T : Bagaimana dengan pemerintah daerah
Jkw : Sehari-hari yang mengerti sekitarnya pemerintahan daerah, sebetulnya kalau dari awal ditangani akan berbeda, juga masyarakat saya kira punya peran yang besar. Juga pemerintah kabupaten, provinsi masyarakat di sekitar itu. Karena saat awal-awal api itu muncul sebenarnya mereka yang lebih tahu. Tapi kalau sudah membesar seperti ini yang butuh kerja sama. Ini juga budaya berkebun yang paling cepat dan murah membakar, land clearing memang lebih murah karena biayanya 1/20 kalau dibandingakn dikerjakan dengan traktor dan ditebang. Memang ada juga dari perusahaan, ingin memperluas konsesinya dengan cara yang murah juga, ini yang menjadi masalah.

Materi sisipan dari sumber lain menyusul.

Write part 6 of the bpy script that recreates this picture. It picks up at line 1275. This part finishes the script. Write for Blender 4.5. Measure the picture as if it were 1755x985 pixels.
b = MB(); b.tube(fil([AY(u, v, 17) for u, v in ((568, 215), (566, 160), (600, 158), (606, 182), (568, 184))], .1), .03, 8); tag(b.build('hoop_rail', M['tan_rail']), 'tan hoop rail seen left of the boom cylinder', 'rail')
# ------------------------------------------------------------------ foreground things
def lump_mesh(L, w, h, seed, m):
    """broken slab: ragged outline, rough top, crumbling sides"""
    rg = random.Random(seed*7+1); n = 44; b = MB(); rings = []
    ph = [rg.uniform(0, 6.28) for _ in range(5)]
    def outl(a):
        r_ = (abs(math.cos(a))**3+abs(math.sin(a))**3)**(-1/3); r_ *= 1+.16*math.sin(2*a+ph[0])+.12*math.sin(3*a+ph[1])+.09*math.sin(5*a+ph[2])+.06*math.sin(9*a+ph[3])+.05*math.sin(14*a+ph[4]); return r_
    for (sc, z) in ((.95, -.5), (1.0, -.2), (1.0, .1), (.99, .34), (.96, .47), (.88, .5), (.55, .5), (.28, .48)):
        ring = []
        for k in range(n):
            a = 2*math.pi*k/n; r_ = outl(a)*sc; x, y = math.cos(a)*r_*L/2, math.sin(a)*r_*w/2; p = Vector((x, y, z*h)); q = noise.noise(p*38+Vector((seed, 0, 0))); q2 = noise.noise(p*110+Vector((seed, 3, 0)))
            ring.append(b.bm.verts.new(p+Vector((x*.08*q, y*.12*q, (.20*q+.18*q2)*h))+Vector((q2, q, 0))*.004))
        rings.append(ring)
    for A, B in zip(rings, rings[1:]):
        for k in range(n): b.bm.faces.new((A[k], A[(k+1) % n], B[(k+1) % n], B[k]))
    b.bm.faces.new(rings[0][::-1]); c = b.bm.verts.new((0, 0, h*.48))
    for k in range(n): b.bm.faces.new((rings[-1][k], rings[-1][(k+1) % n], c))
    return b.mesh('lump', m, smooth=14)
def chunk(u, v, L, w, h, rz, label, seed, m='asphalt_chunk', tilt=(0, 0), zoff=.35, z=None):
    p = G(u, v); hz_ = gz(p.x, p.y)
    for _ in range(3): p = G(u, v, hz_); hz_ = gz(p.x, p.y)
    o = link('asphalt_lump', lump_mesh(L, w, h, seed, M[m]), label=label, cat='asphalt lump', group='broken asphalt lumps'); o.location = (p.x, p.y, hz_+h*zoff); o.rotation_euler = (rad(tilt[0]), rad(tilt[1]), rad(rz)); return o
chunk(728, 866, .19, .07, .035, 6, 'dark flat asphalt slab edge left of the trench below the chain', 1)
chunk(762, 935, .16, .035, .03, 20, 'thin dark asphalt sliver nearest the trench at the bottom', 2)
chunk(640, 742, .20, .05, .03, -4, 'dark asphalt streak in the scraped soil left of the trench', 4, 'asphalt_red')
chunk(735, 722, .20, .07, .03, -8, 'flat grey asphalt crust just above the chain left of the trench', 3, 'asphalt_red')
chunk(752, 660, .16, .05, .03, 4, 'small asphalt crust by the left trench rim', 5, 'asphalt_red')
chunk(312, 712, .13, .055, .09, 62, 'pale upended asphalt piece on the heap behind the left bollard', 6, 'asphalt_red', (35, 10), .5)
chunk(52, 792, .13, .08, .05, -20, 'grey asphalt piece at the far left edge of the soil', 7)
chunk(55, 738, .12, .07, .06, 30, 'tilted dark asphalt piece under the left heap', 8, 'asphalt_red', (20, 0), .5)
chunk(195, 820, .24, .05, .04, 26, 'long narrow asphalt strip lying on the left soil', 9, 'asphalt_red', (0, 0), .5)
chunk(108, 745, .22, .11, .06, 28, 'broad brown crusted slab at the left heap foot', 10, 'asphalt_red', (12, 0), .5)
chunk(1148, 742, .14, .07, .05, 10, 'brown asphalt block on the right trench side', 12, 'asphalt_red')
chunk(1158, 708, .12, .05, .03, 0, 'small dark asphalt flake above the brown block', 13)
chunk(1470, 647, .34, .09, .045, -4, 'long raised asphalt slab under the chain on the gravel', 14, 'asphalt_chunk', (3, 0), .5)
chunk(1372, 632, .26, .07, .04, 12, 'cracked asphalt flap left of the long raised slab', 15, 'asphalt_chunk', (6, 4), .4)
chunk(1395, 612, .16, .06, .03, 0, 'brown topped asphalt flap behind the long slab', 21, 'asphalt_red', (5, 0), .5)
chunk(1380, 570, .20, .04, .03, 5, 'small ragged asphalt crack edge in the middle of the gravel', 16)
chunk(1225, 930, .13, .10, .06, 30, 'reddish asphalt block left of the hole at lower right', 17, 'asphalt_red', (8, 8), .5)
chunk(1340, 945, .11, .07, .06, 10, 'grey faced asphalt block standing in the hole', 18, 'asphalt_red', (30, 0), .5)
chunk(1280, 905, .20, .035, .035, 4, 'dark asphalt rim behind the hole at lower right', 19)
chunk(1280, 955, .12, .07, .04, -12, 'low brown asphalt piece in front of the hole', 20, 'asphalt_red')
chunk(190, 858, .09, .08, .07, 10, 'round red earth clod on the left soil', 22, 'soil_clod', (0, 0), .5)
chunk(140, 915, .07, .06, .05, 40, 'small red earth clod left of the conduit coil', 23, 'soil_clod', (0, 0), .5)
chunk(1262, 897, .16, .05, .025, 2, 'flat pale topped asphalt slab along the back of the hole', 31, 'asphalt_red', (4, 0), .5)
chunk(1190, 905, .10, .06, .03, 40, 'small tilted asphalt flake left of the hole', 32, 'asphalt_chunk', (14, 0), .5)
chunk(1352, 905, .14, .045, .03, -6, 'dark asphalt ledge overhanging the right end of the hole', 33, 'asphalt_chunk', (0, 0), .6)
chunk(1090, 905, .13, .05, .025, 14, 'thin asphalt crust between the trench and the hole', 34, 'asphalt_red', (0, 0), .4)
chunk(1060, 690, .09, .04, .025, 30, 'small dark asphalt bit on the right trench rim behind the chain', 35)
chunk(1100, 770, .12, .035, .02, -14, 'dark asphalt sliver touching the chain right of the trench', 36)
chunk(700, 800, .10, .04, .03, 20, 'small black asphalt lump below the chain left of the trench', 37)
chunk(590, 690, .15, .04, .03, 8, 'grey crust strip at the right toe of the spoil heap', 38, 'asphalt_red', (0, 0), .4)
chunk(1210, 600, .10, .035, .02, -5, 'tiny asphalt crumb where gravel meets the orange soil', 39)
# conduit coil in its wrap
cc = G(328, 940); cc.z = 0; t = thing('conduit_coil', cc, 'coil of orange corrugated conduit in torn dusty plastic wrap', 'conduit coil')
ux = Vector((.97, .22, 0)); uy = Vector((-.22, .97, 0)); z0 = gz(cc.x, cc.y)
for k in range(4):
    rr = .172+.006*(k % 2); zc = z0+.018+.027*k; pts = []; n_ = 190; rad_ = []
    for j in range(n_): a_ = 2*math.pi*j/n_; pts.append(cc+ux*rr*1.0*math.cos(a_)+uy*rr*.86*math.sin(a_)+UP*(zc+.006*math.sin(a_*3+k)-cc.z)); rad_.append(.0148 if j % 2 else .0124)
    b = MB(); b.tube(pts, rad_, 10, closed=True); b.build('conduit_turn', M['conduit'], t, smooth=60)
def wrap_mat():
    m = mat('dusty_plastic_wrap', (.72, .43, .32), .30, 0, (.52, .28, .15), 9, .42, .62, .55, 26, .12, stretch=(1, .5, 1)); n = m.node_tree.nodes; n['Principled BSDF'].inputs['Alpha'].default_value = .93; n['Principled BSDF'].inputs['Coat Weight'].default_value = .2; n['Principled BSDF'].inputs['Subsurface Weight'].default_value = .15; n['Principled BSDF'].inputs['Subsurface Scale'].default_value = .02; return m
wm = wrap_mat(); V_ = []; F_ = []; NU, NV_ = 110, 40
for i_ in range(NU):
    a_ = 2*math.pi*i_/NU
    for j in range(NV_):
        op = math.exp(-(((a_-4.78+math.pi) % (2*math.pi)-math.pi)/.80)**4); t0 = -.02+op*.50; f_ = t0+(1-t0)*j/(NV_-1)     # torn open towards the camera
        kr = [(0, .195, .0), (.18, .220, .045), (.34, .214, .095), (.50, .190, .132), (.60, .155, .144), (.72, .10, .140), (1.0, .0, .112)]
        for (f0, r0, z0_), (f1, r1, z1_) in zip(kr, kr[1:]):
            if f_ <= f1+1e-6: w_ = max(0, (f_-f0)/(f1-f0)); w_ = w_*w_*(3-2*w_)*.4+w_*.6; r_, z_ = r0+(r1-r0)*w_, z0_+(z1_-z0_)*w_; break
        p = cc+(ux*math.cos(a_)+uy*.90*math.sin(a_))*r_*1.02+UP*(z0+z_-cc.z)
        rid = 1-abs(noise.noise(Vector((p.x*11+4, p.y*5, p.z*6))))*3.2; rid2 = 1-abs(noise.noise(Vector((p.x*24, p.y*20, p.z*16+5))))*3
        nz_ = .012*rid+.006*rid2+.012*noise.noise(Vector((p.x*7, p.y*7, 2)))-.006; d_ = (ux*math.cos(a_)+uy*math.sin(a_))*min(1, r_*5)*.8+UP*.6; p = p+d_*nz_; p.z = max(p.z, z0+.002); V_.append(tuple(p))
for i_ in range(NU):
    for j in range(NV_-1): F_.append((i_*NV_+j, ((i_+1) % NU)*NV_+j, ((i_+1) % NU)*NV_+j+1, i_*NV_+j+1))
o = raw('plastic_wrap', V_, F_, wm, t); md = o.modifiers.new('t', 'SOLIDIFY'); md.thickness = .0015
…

Ya kita terus di lapangan dikerjakan, dan itu memang nantinya tidak dikerjakan oleh pemerintah pusat sendiri. Tapi pemerintah provinsi dan kabupaten juga akan kita berikan beban yang sama dan kemudian juga perusahaan. Korporasi juga harus bertanggung jawab dan mereka juga harus memiliki sarana dan prasarana untuk menghadapi kebakaran hutan, tidak bisa 18 tahun kita terbakar dan memiliki masalah yang sama, tapi sekali lagi ini juga perlu waktu karena bangun kanal tidak bisa sehari dan dua bulan.
T : Bagaimana pandangan Presiden mengenai bela negara?
J : Bela negara itu jangan diartikan kayak yang dulu wajib militer, tidak. Saya kira di negara lain ada National Service (NS), apa yang ingin diperlukan di situ, misalnya apa itu rasa percaya diri, rasa optimisme, masalah kerja keras, masalah kedisiplinan, masalah nasionalisme, masalah patriotisme, itu yang ditumbuhkan di situ. Jadi, jangan sampai misalnya, kayak sepak bola, ini kan harusnya mempersatukan, malah berantem, ini malah kebalik-balik, seperti ini yang harus ikut bela negara. Yang berantem-berantem kayak gitu yang nanti harus ikut bela negara.
Selain untuk menumbuhkan rasa percaya diri, optimisme, gotong royong, nasionalisme, juga ini menyangkut nantinya yang paling penting adalah mengubah pola pikir kita. Jangan sampai ada pesimisme, kemudian kita harus melihat ke depan, tidak dengan rasa pesimis, bela negara arahnya ke sana selain untuk cadangan bila sesuatu yang tidak kita inginkan (terjadi-red).